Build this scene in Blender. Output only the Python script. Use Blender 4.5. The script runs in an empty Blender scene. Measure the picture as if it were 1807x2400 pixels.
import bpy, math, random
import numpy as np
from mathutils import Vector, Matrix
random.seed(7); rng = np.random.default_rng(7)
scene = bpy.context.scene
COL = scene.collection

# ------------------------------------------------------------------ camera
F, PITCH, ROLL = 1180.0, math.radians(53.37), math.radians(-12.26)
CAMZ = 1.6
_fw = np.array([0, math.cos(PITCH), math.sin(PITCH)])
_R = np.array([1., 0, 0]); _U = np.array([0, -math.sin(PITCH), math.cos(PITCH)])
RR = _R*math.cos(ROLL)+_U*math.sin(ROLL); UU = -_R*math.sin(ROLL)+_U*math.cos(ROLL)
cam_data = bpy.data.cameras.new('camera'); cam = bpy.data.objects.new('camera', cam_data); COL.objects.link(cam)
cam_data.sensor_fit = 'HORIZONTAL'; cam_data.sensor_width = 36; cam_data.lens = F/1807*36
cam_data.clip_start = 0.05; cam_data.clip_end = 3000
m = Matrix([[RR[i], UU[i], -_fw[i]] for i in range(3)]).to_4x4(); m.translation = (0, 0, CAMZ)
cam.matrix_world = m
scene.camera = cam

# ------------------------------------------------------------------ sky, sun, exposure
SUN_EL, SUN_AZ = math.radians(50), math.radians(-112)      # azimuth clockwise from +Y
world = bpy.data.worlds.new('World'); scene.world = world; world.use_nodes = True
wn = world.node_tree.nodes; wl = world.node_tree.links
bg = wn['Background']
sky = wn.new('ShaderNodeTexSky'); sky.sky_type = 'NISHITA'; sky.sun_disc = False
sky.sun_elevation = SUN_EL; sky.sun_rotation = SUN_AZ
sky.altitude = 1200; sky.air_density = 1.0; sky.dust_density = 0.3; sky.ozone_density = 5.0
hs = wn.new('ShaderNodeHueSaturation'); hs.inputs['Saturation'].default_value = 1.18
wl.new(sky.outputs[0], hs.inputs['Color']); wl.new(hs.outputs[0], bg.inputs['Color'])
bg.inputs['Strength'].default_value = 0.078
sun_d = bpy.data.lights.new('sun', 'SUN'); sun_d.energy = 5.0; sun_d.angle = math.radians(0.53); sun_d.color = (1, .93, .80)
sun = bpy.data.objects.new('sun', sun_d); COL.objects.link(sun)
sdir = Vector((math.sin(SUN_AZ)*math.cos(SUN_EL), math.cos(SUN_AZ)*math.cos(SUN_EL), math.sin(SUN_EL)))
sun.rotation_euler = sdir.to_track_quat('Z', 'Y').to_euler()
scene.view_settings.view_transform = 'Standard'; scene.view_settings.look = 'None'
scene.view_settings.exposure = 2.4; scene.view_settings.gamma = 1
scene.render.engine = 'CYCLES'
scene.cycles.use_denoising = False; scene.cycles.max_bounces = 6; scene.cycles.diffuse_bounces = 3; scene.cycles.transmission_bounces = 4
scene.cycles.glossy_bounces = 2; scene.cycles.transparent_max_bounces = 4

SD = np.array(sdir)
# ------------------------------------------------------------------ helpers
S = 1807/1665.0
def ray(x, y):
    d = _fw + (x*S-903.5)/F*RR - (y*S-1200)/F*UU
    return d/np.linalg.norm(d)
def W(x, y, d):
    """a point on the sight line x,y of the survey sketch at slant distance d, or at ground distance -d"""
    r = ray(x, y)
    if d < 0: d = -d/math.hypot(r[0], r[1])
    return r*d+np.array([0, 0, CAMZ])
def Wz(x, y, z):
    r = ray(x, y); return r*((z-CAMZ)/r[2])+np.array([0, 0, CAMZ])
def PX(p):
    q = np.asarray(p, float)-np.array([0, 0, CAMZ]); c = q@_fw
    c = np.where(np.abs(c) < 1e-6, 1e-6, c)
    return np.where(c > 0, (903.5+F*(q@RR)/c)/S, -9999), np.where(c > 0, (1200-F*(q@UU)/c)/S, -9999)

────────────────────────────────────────

WRITTEN TASK: Please reproduce exactly the lines above, beginning with the first and ending with the line that contains "COL = scene.collection", and include nothing outside that range.

OUTPUT BELOW:
Build this scene in Blender. Output only the Python script. Use Blender 4.5. The script runs in an empty Blender scene. Measure the picture as if it were 1807x2400 pixels.
import bpy, math, random
import numpy as np
from mathutils import Vector, Matrix
random.seed(7); rng = np.random.default_rng(7)
scene = bpy.context.scene
COL = scene.collection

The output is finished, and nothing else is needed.